I definitely think that operating systems’ networking APIs and subsystems are far far too basic.
I would like to see firewalling and ACLs available per app with standardised APIs. Also support for QoS type rules behind standardised APIs. It ought to be easy to have named sub pipes so that for example apps could easily put certain types of activity into a named pipe that is shared or exclusive and which has bandwidth limits on it, and also this could be applied to apps without their knowledge or consent, set by a privileged policy definition app. So for example all stars downloads could be put into at least one of three or more sub pipes, one high priority, one or more with a fractional bandwidth limit and one that is background. This would mean that a fast-ish download could be set going but interactive manual web browsing would still not be too painful as the web browsing could be high priority and some bandwidth could always be left free because the fast-ish downloads would be in the limited-to-fractional subpipe.

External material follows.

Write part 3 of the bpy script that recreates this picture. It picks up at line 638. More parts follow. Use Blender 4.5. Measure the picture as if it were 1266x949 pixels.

Very sophisticate schedulers could do things like setting a tiny inter-packet gap for outgoing traffic so that a high priority app such as our manual web browser could always get an outgoing packet in within a guaranteed minimum wait time. But if no such apps are active, then the outgoing stream goes to being absolutely flat out.

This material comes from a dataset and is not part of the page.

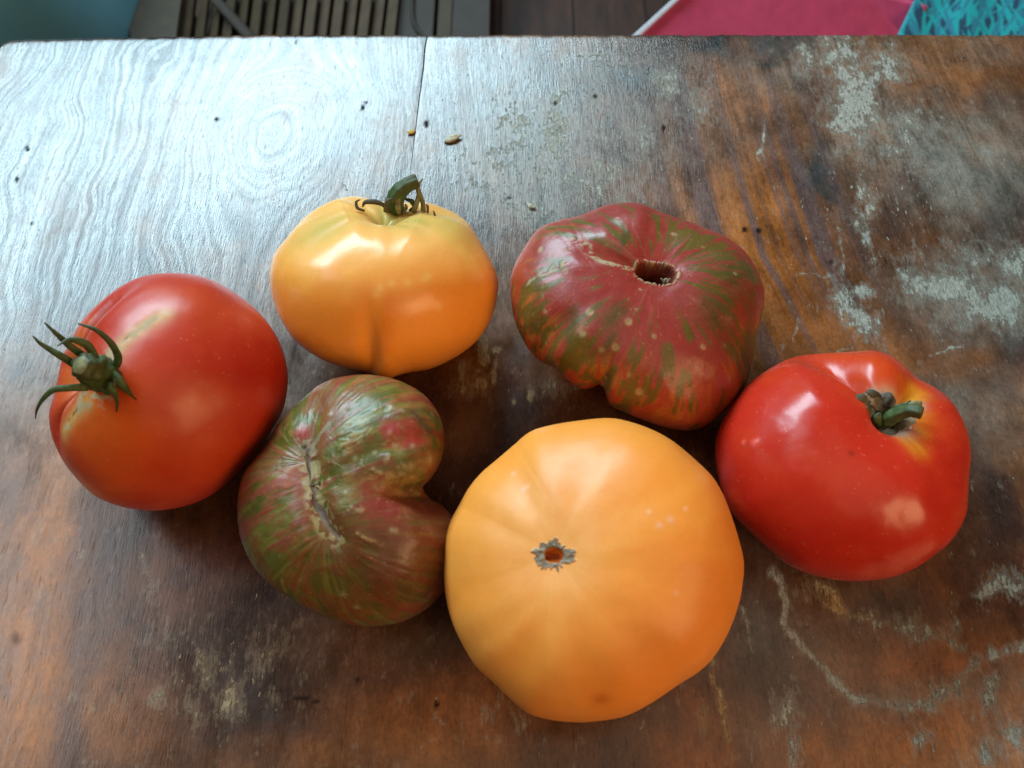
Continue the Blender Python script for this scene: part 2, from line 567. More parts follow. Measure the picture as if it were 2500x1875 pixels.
    scratch = strokes(U0, V0, [([(705, 1700), (780, 1712)], 5, .9)])
    hmk = np.maximum(hmk, .8 * sstep(.4, .8, scratch))
    # -------- gloss: varnish shines, dirt less so
    rough = 0.245 + 0.10 * (med - 0.5) + 0.08 * hm
    spec = 1.0 * (0.80 + 0.4 * (big - .5)) * (1 - .25 * hm)
    return {"Col": c, "PaintCol": pc, "cover": cover, "specks": specks, "hole": hmk, "rough": rough, "spec": spec,
            "pore_strength": 0.05 + 0.20 * sstep(900, 520, V0), "grain": S, "grain_strength": np.full(n, gs) if np.isscalar(gs) else gs, "stripe": stripe}


def plank(left, ya, yb, dxm, dym):
    ny = int((yb - ya) / dym) + 1
    ys = np.linspace(ya, yb, ny)
    gap = 0.00006 + 0.00085 * np.clip((ys - SB[1]) / (EDGE_Y - SB[1]), 0, 1) ** 0.7
    wig = 0.0006 * (fbm(ys * 60, ys * 0, seed=13) - 0.5)
    sx = seam_x(ys) + wig
    if left:
        xa, xb = np.full(ny, LEFT_X), sx - gap / 2
    else:
        xa, xb = sx + gap / 2, np.full(ny, RIGHT_X)
    nx = int(abs(xb[0] - xa[0]) / dxm) + 1
    u = np.linspace(0, 1, nx)
    X = xa[:, None] + (xb - xa)[:, None] * u[None, :]
    Y = np.repeat(ys[:, None], nx, 1)
    # far edge worn: ragged, left corner rounded off
    far = sstep(EDGE_Y - 0.03, EDGE_Y, Y)
    Y = Y + far * (0.0009 * (fbm(X * 190, X * 0 + 3, seed=19) - 0.5) * 2)
    if left:
        d = np.clip((LEFT_X + 0.16 - X) / 0.16, 0, 1)
        Y = Y - far * (0.0045 * d ** 1.3)
        corner = np.clip((LEFT_X + 0.005 - X) / 0.005, 0, 1)
        Y = Y - far * 0.003 * corner ** 2
    Z = np.full_like(X, ZT)
    # edges eased
    es = np.minimum(X - xa[:, None], xb[:, None] - X)
    ef = EDGE_Y - Y if False else (yb - np.repeat(ys[:, None], nx, 1))
    Z = Z - 0.00012 * np.exp(-es / 0.0008) * (gap[:, None] > 0.0003) - 0.0020 * np.exp(-ef / 0.0013)
    P = np.column_stack([X.ravel(), Y.ravel(), Z.ravel()])
    tp = table_paint(P, left)
    idx = np.arange(nx * ny).reshape(ny, nx)
    Q = np.stack([idx[:-1, :-1], idx[:-1, 1:], idx[1:, 1:], idx[1:, :-1]], -1).reshape(-1, 4)
    loop = np.concatenate([idx[0, :-1], idx[:-1, -1], idx[-1, :0:-1], idx[:0:-1, 0]])
    low = P[loop].copy()
    low[:, 2] = ZT - 0.026
    base = len(P)
    m = len(loop)
    k = np.arange(m)
    side = np.stack([base + m + k, base + k, base + (k + 1) % m, base + m + (k + 1) % m], -1)
    V = np.vstack([P, low, P[loop]])
    ext = lambda a: np.concatenate([a, a[loop], a[loop]])
    attrs = {kk: ext(vv) for kk, vv in tp.items()}
    attrs["hole"][base:][(V[base:, 1] < EDGE_Y - 0.008)] = 0.9          # board sides blackened: the seam's shade put into the colour
    # flat underside
    cen = len(V)
    V = np.vstack([V, V[base:base + m].mean(0)])
    for kk in attrs:
        attrs[kk] = np.concatenate([attrs[kk], attrs[kk][-1:]])
    T = np.stack([np.full(m, cen), base + (k + 1) % m, base + k], -1)
    return mesh_np("plank", V, np.vstack([Q, side]), T, attrs)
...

We also want a standard o/s-to-o/s control channel so that an o/s can ask the remote end to do throttling and prioritisation and is on, and this would control downloads properly without needing to do ugly and wasteful things like dropping inbound packets prematurely, in the case if TCP, where this is done in order to trick the sender into slowing down, a kludge which is protocol-specific and would not work for UDP in any case. In the case of TCP, delaying ACKs is of course better, but dangerous, since delaying them too long will trigger retransmissions which is a disaster.

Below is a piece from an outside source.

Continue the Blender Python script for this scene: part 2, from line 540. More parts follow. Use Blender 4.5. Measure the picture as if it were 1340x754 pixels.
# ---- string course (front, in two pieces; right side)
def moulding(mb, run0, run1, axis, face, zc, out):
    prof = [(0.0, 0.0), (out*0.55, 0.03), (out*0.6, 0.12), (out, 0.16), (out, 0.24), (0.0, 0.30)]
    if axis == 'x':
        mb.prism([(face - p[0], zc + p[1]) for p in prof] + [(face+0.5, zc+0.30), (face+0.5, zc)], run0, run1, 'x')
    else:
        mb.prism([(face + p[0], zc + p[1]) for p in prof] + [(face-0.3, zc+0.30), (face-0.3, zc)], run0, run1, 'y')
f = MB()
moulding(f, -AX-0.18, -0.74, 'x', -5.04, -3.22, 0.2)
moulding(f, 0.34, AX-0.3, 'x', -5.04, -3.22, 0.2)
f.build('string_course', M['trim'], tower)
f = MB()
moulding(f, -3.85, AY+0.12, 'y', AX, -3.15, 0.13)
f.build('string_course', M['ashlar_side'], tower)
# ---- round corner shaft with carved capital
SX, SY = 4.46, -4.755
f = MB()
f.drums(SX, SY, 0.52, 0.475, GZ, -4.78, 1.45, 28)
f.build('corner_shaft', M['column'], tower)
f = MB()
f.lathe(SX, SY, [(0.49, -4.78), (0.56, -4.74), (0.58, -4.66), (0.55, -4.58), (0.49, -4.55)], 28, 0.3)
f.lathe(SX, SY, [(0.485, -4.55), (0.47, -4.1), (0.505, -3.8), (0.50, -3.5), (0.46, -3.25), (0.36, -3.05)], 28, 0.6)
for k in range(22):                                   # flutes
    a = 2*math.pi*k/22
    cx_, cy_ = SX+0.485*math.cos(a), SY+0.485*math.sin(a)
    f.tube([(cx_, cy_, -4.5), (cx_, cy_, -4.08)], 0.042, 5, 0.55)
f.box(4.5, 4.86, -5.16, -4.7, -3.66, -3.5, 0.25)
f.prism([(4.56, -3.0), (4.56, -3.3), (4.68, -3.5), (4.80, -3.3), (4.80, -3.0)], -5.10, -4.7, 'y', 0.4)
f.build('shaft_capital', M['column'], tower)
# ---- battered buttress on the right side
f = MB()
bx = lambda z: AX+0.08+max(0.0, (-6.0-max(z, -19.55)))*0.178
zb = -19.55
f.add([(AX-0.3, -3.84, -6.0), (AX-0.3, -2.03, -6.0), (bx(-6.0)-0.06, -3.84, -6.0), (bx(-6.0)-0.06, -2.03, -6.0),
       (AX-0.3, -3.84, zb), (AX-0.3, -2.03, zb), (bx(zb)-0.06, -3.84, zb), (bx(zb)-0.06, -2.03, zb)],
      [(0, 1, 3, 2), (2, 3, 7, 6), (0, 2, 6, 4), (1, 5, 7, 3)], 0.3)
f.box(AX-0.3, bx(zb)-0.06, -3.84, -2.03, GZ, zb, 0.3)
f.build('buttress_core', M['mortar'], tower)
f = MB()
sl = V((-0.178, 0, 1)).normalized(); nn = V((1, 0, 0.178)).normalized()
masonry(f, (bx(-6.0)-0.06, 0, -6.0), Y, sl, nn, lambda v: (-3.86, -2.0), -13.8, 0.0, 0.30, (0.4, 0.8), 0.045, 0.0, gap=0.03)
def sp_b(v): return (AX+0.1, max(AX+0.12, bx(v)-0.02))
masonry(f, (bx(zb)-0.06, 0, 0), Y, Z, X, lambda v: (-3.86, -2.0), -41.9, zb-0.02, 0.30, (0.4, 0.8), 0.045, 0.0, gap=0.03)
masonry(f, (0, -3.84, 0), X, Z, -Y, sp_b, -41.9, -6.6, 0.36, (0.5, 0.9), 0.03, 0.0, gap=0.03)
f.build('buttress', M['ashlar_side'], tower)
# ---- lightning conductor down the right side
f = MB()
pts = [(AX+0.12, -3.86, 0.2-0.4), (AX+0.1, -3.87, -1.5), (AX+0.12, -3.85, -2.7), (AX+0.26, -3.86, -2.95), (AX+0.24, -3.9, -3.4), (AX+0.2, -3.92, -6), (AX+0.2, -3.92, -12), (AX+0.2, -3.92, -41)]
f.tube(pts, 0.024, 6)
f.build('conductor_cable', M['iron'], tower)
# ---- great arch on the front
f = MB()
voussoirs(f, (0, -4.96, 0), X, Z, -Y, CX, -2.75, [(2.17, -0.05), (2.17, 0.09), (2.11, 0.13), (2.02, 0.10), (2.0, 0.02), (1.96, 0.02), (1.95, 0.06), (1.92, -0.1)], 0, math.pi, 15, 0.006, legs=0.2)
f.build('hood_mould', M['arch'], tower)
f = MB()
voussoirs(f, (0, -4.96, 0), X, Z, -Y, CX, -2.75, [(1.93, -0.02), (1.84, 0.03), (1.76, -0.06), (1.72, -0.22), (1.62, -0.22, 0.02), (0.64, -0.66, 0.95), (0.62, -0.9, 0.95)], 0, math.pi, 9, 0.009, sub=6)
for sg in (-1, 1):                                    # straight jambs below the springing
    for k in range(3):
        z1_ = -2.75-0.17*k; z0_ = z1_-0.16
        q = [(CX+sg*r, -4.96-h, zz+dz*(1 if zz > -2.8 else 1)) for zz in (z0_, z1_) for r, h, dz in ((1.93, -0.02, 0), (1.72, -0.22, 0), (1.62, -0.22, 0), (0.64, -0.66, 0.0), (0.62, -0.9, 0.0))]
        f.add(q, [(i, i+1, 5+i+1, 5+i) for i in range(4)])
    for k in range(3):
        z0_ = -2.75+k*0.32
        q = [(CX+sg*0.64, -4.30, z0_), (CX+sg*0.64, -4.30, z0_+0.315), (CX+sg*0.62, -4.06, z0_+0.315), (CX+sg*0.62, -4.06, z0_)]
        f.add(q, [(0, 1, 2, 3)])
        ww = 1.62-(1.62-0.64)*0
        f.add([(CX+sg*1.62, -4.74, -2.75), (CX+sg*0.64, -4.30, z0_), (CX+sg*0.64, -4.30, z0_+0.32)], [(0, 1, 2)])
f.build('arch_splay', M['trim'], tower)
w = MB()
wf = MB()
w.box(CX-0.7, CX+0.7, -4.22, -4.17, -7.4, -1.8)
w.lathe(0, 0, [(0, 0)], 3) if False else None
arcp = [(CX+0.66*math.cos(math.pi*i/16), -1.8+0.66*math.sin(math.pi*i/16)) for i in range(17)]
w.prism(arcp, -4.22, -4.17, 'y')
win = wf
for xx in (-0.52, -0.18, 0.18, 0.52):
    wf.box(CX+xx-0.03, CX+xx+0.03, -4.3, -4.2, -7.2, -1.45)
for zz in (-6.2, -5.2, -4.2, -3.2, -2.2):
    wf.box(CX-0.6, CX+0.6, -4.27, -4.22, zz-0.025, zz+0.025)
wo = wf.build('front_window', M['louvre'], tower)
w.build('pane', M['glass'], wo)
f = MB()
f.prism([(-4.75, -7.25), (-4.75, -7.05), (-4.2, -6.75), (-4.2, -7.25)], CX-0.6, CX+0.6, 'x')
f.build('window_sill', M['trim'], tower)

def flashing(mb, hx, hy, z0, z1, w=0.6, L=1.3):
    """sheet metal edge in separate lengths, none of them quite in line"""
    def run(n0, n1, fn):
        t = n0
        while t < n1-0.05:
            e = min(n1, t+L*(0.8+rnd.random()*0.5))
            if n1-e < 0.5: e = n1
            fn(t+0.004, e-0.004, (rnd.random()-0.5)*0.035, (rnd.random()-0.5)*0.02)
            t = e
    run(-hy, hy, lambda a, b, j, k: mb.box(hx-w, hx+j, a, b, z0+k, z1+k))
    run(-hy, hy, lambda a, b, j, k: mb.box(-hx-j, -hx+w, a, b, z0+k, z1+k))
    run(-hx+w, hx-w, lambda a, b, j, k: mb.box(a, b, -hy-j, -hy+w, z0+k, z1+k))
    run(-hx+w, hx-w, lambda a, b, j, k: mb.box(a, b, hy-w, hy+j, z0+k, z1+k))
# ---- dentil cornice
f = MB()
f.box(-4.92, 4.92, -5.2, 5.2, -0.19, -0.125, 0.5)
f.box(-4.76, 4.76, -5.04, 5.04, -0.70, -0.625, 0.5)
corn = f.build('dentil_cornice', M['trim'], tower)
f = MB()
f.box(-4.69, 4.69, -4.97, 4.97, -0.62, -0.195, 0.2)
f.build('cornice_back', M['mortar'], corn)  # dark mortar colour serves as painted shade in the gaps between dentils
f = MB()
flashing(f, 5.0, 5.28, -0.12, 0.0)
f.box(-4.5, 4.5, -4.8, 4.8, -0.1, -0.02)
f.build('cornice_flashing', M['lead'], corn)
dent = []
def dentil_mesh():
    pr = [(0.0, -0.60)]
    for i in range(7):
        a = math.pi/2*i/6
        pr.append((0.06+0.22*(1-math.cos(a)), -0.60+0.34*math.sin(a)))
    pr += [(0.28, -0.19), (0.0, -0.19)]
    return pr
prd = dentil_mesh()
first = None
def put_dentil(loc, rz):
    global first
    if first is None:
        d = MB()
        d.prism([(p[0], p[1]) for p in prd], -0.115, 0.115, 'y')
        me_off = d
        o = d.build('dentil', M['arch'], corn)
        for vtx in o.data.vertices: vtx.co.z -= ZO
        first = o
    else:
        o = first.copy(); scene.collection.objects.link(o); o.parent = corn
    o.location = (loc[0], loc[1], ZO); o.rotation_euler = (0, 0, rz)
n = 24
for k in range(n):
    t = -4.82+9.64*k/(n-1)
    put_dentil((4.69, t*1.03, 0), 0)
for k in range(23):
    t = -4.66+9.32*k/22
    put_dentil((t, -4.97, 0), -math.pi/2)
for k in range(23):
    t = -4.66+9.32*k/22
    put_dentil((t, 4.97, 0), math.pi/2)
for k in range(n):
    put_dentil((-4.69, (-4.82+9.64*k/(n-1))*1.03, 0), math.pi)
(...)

We also need o/s group coordination protocols and router/gateway to host o/s protocols that are sophisticated. These should allow such things as groups of machines getting together to coordinate their combined use of a gateway so they leave some free bandwidth on a link; detect idle time in a group so that certain machines can choose to only use a link when it has been idle; get stats on a link’s nature, performance capabilities and current performance stats; detect failover or changes such as when a gateway switches to a backup link, or [shudders] there is a change of routing / addressing that will break transport connections by forcing apps to change source IP address, or there is a change of MTU. The right way to implement a lot of these things is to selectively use IPv6 link-local multicast; multicast for efficiency and link-local and well-known addresses for reliability
Decades have passed and o/s have not got more sophisticated in APIs, policy standards and ACLs and o/s-to-o/s control channels.